XAUUSD – Gold prices failed to get a lift from a rally in US stocks after inflation numbers gave hope for a peak.
Gold – Weekly Chart
The price of gold is still below $1,700, and the bears are still in control until that changes.
One of the key drivers of the gold decline has been the US dollar, and a 0.70% drop in the greenback was matched by a similar fall in gold. Gold was hurt by an expectation for further interest rate hikes in the US. Still, the stock market rallied partly due to options market activity and short covering.

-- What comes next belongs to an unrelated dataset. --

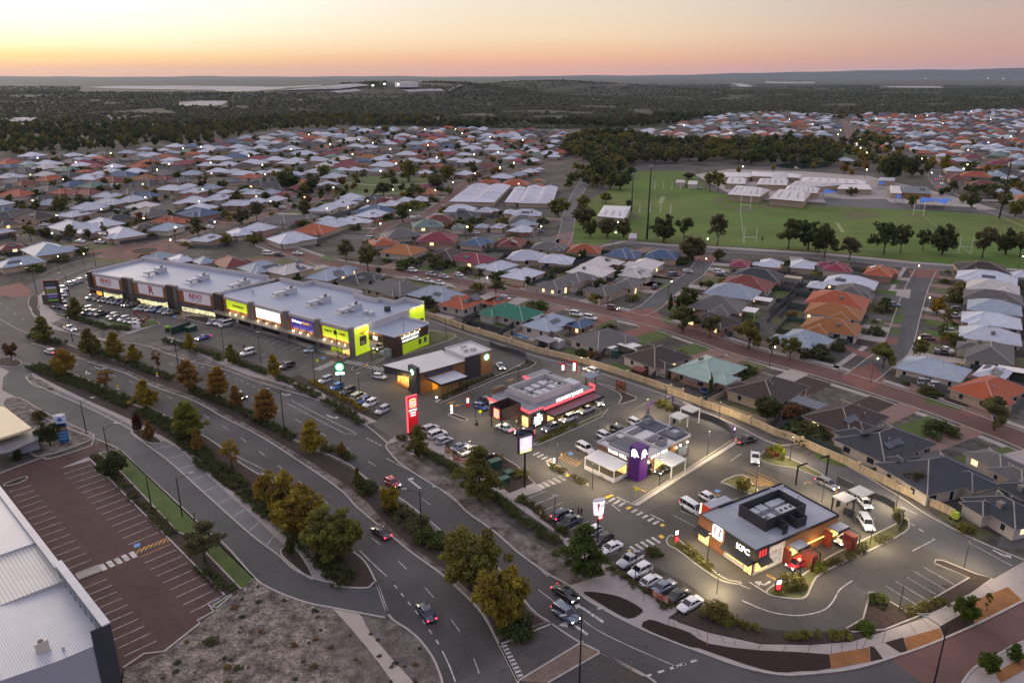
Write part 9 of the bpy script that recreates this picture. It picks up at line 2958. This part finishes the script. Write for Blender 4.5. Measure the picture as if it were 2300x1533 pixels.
LENS = {(s,k2): lens_mesh(r_,m_) for s,r_ in (('n',.22),('m',.34),('f',.52)) for k2,m_ in (('w',warm_lamp),('p',pale_lamp),('g',green_lamp))}
def street(t_,s):
 for i,e_ in enumerate(s.split(';')):
  q = e_.split(',')
  p = at(t_,float(q[0]),float(q[1]),7.0)
  p.z = 0
  d = math.hypot(p.y,CAMH)
  c = q[2] if len(q) > 2 else 'wpg'[(int(float(q[0])) // 7) % 3]
  t = thing('street_lamp',None,None,p - Vector((.9,0,0)),0)
  link('pole',SLM,t)
  link('lamp_head',LENS['n' if d < 330 else ('m' if d < 600 else 'f'),c],t,(.9,0,6.95))
  later(t,'glowing street lamp','street lamp','glowing street lamps of the estates',p + Vector((0,0,7)))
  if d < 420:
   lamp_light(t,(.9,0,6.5),45,(1,.82,.5),.3)
street('a','462,462;932,515;1360,405;1375,565;1930,608,g;372,670;775,725;1753,785,g;400,985;1788,945;1245,1095;695,1167,g;640,1388,p;2157,1315,w;1765,1203;2250,347;2080,538,w')
street('b','282,327,w;400,522,g;868,437;1070,663,w;410,652;1608,175,p;1385,355;1870,295,w;2145,417,g;300,847,g;257,995,p;963,933,w;1135,993,w;1555,943,w;1910,825,g;450,1248;1828,1085;1035,548,w')
street('c','845,112;1222,108;1302,162;30,238,w;205,278,w;883,308,w;420,353;1452,417,w;990,460,p;1742,390;1940,523,g;1768,583;1460,655,p;300,623;493,533;453,853,w;973,857,w;1192,762,p;141,990,g;664,1105,g;298,1270,w;1370,1312,g;2275,1303,w;1998,780,w;1645,205;2048,243,w')
street('C','785,770;935,800;1115,840;1100,868,g;1345,768,g;1600,750,g;1675,747,g;1960,720,p;1775,797,w;580,792;405,858;780,852;1240,900,w;1220,928,w;1245,955;1285,985,g;1640,1025,w;1705,1115,w;1910,1090,w;1935,1062,w;2070,920;1940,968,p;2215,880,g;2085,770,p;105,810;485,1075,g;1285,1095,w')
street('F','258,103,g;248,232,p;25,378,g;1622,277,w;1692,483,p;1625,742,g;1357,875,g;693,800,p;2295,217,g')
street('D','374,216,p;135,262,w;540,200,w;1130,28,w;1100,110,p')
street('E','990,355,p;2180,378,g;858,25,g;300,5,p')
street('B','1835,1433,w;1820,1500,g')
def mast(t_,x,yb,yt,n_,label,w_=.32):
 b,h_ = base_h(t_,x,yb,yt)
 t = thing('floodlight_mast',label,'floodlight mast',b)
 MB().tube([(0,0,0),(0,0,h_*.5),(0,0,h_)],w_*1.25,8,0,w_*.7).obj('pole',pole_m,t)
 MB().box(-.9,.9,-.25,.25,h_ - .3,h_ + .6).obj('lamp_head',grey_metal,t)
mast('d',270,1060,225,4,'tallest black floodlight mast at the near corner of the sports field',.42)
mast('d',92,745,310,3,'black floodlight mast behind the sports clubrooms',.34)
mast('e',2015,820,130,4,'black floodlight mast at the right edge of the sports field',.42)
tm = thing('twin_mast','three legged dark mast group above the left estate roofs','mast',at('a',1915,655))
for i,dx in enumerate((-2.2,0,2.2)):
 MB().tube([(dx,0,0),(dx*.9,0,13)],.3,6,0,.2).obj('leg',pole_m,tm)
MB().box(-2.4,2.4,-.3,.3,12.9,13.5).obj('head',grey_metal,tm)
def slab(t_,x,y,z,w_,d_,rot,m_,label,name='patio_roof',cat='patio roof',legs=True):
 p = at(t_,x,y,z)
 t = thing(name,label,cat,(p.x,p.y,0),R(rot))
 MB().box(-w_ / 2,w_ / 2,-d_ / 2,d_ / 2,z - .12,z).obj('roof',m_,t)
 if legs:
  mb = MB()
  for sx in (-1,1):
   for sy in (-1,1):
    mb.box(sx*(w_ / 2 - .15) - .05,sx*(w_ / 2 - .15) + .05,sy*(d_ / 2 - .15) - .05,sy*(d_ / 2 - .15) + .05,0,z - .12)
  mb.obj('post',white_paint,t)
slab('F',610,490,2.8,7,5,-30,patio_m,'cream patio roof beside the blue grey house')
slab('F',535,560,2.6,4.5,6,-30,patio_m,'pale patio roof beside the grey house with cooler')
slab('F',810,350,2.7,6.5,4,-30,mat('tan patio',(.36,.30,.22),.6),'tan patio roof right of the crimson house')
slab('E',1905,785,2.7,9,4.5,-46,patio_m,'white patio roof beside the dark brown roof by the wall')
slab('E',1760,790,2.6,6,3,-46,patio_m,'white patio roof behind the grey hip roof by the wall')
slab('F',930,1165,2.8,9.5,5,-46,mat('dark patio',(.10,.12,.15),.5,stripes=('X',.35,.5)),'dark patio roof with two pale strips beside a brown roof')
slab('F',2230,945,2.8,7,4,-30,patio_m,'white patio roof behind the terracotta house at right')
slab('E',1370,750,2.5,6.5,4.5,-46,mat('grey shed roof',(.17,.17,.19),.6),'grey shed roof right of the blue pool')
sd_ = thing('garden_shed','small pale garden shed against the long wall','shed',at('E',1448,800),R(-46))
MB().box(-1.6,1.6,-1.4,1.4,0,2.2).obj('wall',mat('shed wall',(.38,.36,.35),.7,stripes=('X',2,.1)),sd_)
MB().add([(-1.7,-1.5,2.2),(1.7,-1.5,2.2),(1.7,1.5,2.2),(-1.7,1.5,2.2),(-1.7,0,2.7),(1.7,0,2.7)],[(0,1,5,4),(2,3,4,5),(0,4,3),(1,2,5)]).obj('roof',mat('shed roof',(.48,.46,.46),.6),sd_)
sd_ = thing('garden_shed','small dark red shed near the long wall','shed',at('E',1975,985),R(-46))
MB().box(-1.8,1.8,-1.4,1.4,0,1.9).obj('wall',brownclad,sd_)
MB().add([(-1.9,-1.5,1.9),(1.9,-1.5,1.9),(1.9,1.5,1.9),(-1.9,1.5,1.9),(-1.9,0,2.4),(1.9,0,2.4)],[(0,1,5,4),(2,3,4,5),(0,4,3),(1,2,5)]).obj('roof',mat('shed red',(.14,.025,.025),.6),sd_)
sheet('pool_deck',pts('E 1110,715 1180,690 1330,740 1260,775'),concrete,.06)
sheet('swimming_pool',pts('E 1135,722 1160,712 1265,745 1240,757'),mat('pool water',(.02,.12,.28),.06,var=0,fine=0,spec=.6),.075)
wt = thing('water_tank','dark green rain water tank in a back yard by the wall','water tank',at('E',1812,870))
MB().cyl(0,0,0,2.4,1.1,16).obj('shell',mat('tank green',(.03,.07,.055),.6),wt)
MB().cyl(0,0,2.4,2.7,1.1,16,0,.2).obj('lid',mat('tank green lid',(.04,.09,.07),.6),wt)
tr_ = thing('trampoline','round blue trampoline under the shade sail by the wall','trampoline',at('F',250,1100))
mb = MB()
mb.tube([(1.7*math.cos(i*math.pi / 10),1.7*math.sin(i*math.pi / 10),.8) for i in range(21)],.14,5)
mb.obj('pad',mat('blue pad',(.02,.10,.32),.6),tr_)
mb = MB()
mb.add([(1.6*math.cos(i*math.pi / 10),1.6*math.sin(i*math.pi / 10),.8) for i in range(20)],[tuple(range(20))])
for i in range(4):
 mb.cyl(1.6*math.cos(i*1.57),1.6*math.sin(i*1.57),0,.8,.04,5)
mb.obj('mat',black_metal,tr_)
sv2 = thing('shade_sail','dark blue grey shade sail behind the pale green house','shade sail',at('F',200,1060))
MB().add([(-4,0,2.6),(3.5,1.2,2.4),(2.5,-2.5,2.2),(-1.5,-3,2.7),(0,-.9,2.0)],[(0,1,4),(1,2,4),(2,3,4),(3,0,4)]).obj('sail',mat('slate sail',(.07,.08,.11),.7),sv2)
MB().cyl(-4,0,0,2.6,.05,6).cyl(3.5,1.2,0,2.5,.05,6).obj('post',grey_metal,sv2)
def solar(t_,x,y,w_,h_,name='solar_panel',m_=None):
 best = None
 q = at(t_,x,y,4.0)
 for h,t in NEARH:
  d = (Vector((q.x,q.y,0)) - h['p']).length
  if best is None or d < best[0]:
   best = (d,h,t)
 d,h,t = best
 if d > 14:
  return
 c,s = math.cos(-h['rot']),math.sin(-h['rot'])
 dx,dy = q.x - h['p'].x,q.y - h['p'].y
 lx,ly = dx*c - dy*s,dx*s + dy*c
 W2,L2_ = h['W'] / 2,h['L'] / 2
 tan = .44
 ly = max(-W2*.75,min(W2*.75,ly))
 lx = max(-L2_ + abs(ly)*.3 + w_ / 2 + 1,min(L2_ - w_ / 2 - 1,lx))
 sg = -1 if ly < 0 else 1
 z = 2.65 + (W2 - abs(ly))*tan + .16
 o = MB().box(-w_ / 2,w_ / 2,-h_ / 2,h_ / 2,-.04,.04).obj(name,m_ or solar_m,t,(lx,ly,z))
 o.rotation_euler = (-sg*math.atan(tan),0,0)
for a_ in (('k',755,170,6.5,2.2),('k',1025,155,3.6,2.0),('k',1075,185,3.6,2.0),('k',1490,240,6.5,2.2),('E',925,480,4,3.2),('E',960,510,4,3),('E',1150,140,3.5,3),('F',1065,262,3,3),('F',2100,985,5,2.4),('r',840,95,6,3),('r',1190,330,6,2),('c',370,975,4,2),('c',1290,1130,5,2.5),('a',1180,700,6,2),('a',1340,905,5,2),('b',600,865,4,2)):
 solar(*a_)
solar('F',1325,280,4,2.2,'solar_panel',mat('bright panel',(.5,.5,.52),.3))
settle()
print('things',sum(1 for o in bpy.data.objects if o.parent is None),'objects',len(bpy.data.objects),'trees',len(TREES),'cars',len(CARS))
# - the evening air
hz = MB().box(-24500,24500,-3200,26500,-12,262)
ho = hz.obj('haze',[])
hm_ = bpy.data.materials.new('haze air')
hm_.use_nodes = True
hn_ = hm_.node_tree
for n in list(hn_.nodes):
 hn_.nodes.remove(n)
pv = hn_.nodes.new('ShaderNodeVolumePrincipled')
ou = hn_.nodes.new('ShaderNodeOutputMaterial')
pv.inputs['Color'].default_value = (.52,.70,1.0,1)
pv.inputs['Density'].default_value = 1.6e-5
pv.inputs['Anisotropy'].default_value = .2
hn_.links.new(pv.outputs[0],ou.inputs['Volume'])
ho.data.materials.append(hm_)
ho['kind'] = 'stuff'
tag(ho,'thin evening haze over the whole district','haze')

Tomorrow sees retail sales and consumer sentiment for the US economy. A continued risk rally in stocks could lift gold back toward that critical $1,700 level. The path above there may be slow initially until there is a clear signal of a slower pace in interest rate hikes. Gold also has the potential to rally if there is an escalation of matters in Ukraine.
Due to the soaring US dollar, gold has done well for investors in other currencies. Gold is down 7.4% YTD versus the dollar but is up 16.4% in Japanese Yen and 12.3% in British pounds, according to the World Gold Council. The precious metal also rose 30% in the Turkish lira, highlighting the outperformance against the under-pressure currencies of the year.
Let’s consider gold being down only 7% for the year. It is holding up well against serious obstacles, such as the US dollar and slower growth in India and China. Cracks in the UK bond market and international pressure on the Federal Reserve could see the end of aggressive interest rate hikes in the fourth quarter of 2022.